Um mês sem Vieiros

Em MundoGaliza • No Xornal de Galicia

Às vezes, na rotina dos dedos e da mente que repetem velhas ações, como se a vida nos levasse a nós e não o contrário, diante deste ecrã que me visita, clico com antecipação na frase inscrita no meu computador que conduz a Vieiros, a esses velhos vieiros que ocupámos. E aí chego, e aí permanece o seu daguerrotipo, intacto desde o 24 de julho de 2010, detido nas últimas palavras coletivas. Observo-o e releio segmentos com nostalgia, admito-o. Ou talvez o confesse. Porque –pergunto-me–, por acaso deveria sentir um inútil pudor ideológico por esta saudade ao saber que Vieiros não era, apesar de tudo, o meu projeto? Deveria procurar entender alegadas razões políticas que, dalguma maneira sempre maléfica na nossa terra, justificariam o seu desaparecimento? Até onde deveria esticar um purismo sobre não sei o quê, que me resulta difícil? Nem sei, nem sei se deveria. Apenas sei que admito –talvez confesse– a nostalgia. E pergunto-me, isso sim, sempre, pergunto-me se o mesmo amplo laio grupal se daria se, por motivos comparáveis (afinal, a força do material), nalguma altura tivesse que desaparecer alguma outra velha companhia nossa, também fundamental na sua parcela e no seu alvo, como o Portal Galego da Língua. Calculo que não haveria tal lamento grupal, porque um número grande de pessoas situaria uma dada lealdade por cima da manifesta importância social do Portal. Eu nego-me a tal exercício especular com a morte certa de Vieiros, que, apesar de tudo, repito, não era de todo o meu projeto.

Porque Vieiros acolheu muitas palavras, que andam hoje –comprovo infelizmente, na extensa cerimónia diária da navegação– espalhadas por numerosos espaços. E assim me descubro, um pouco desnorteado, a procurar outros e novos lugares no nosso arquipélago, a tentar reencontrar nomes conhecidos e a tentar reconhecer vozes pseudónimas (confesso, admito), as mesmas que debatiam comigo ou contra mim, até as mesmas que exerciam a delicada tradição nossa do insulto. Não é esta uma procura desesperada, advirto, mas sim que detecto, contudo, que me faria falta uma nova ilha maior e aberta como era Vieiros, e até aventuro, com certa impunidade, que essa ilha nos faria falta a todas as mentes atlânticas navegantes. Decerto existem baías individuais ou menores onde de vez em quando algumas pessoas coincidimos. Mas quinze anos de itinerários de visitas, debates genuínos e até criativas insolências sulcaram de maneira ainda irrepetível uma notável superfície da nossa esfera de viagem, a nossa precária esfera pública, um globo terráqueo inacabado porque é ainda quase transparente de lado a lado.

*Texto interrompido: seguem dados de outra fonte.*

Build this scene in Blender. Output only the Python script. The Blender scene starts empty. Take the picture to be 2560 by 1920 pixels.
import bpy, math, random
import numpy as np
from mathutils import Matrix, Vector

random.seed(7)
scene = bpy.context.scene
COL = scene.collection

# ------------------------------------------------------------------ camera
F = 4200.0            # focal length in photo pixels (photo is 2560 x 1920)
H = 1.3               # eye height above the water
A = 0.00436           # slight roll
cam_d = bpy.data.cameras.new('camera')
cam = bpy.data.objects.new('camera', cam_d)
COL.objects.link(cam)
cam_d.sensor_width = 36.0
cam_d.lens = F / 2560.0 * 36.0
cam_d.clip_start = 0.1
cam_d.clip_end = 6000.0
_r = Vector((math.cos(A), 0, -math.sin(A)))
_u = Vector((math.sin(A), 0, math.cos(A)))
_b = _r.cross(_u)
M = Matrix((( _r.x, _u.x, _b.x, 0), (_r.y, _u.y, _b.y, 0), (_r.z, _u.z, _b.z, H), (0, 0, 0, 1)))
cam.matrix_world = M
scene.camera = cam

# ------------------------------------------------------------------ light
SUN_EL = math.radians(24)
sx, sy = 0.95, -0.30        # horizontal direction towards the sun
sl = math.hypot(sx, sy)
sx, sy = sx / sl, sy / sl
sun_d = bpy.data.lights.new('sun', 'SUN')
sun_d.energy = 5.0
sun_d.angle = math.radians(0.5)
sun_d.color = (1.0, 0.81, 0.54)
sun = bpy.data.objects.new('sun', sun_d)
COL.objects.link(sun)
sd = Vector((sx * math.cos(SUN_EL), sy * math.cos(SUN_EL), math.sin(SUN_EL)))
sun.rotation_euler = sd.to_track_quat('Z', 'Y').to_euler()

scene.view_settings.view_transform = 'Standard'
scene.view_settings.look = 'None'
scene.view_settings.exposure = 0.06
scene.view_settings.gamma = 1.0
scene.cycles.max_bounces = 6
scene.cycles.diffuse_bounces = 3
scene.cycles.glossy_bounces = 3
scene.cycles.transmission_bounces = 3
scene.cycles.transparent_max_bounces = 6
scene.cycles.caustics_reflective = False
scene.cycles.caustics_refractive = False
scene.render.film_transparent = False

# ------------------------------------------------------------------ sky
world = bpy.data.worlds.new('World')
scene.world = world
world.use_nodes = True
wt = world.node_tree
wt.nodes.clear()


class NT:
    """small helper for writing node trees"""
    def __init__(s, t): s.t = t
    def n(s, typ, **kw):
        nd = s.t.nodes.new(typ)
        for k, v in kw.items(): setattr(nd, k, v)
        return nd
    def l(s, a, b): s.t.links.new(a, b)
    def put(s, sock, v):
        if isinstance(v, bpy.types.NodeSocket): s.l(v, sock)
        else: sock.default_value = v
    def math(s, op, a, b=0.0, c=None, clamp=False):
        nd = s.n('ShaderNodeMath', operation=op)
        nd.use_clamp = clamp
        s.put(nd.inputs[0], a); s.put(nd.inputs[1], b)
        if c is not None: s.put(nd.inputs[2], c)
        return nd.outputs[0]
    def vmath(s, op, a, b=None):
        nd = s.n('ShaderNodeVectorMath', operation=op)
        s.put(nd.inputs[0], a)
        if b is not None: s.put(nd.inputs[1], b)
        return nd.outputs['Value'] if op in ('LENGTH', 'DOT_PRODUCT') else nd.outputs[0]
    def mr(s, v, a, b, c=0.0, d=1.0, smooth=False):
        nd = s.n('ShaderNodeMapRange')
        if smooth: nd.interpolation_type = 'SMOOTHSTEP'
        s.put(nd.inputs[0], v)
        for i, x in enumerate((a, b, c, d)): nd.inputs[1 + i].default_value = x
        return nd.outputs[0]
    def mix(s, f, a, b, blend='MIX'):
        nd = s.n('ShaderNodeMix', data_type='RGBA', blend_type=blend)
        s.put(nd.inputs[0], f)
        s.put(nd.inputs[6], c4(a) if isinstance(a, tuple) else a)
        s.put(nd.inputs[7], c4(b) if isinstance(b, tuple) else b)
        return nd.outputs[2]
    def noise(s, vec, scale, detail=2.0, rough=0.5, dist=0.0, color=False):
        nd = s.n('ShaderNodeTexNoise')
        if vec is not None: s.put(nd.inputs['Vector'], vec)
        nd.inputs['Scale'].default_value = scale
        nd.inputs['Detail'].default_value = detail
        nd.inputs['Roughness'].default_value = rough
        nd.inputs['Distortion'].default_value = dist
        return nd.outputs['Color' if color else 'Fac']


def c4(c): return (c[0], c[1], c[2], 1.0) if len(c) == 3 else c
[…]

Hoje, um mês depois do malfadado afundamento, lembro o território de Vieiros, agora intacto mas fechado. Espero que o lugar permaneça indefinidamente acessível. Acho sinceramente (confesso, admito) que o desaparecimento do domínio de Vieiros e o que contém seria uma grande perda cultural que não devemos permitir. Alguém, nalgures, neste país, deveria ter tido a precaução de conservar exatamente todas as suas páginas de palavras, como um labiríntico retrato dos nossos itinerários. Espero-o, desejo-o. Seria um feliz bálsamo contra a nossa secular inconstância. Talvez, se se demonstrasse que Vieiros não desapareceu de todo, num momento próximo algum lugar semelhante, aberto, atlântico, necessário, poderia surdir, surgir, rexurdir, para um forte reencontro.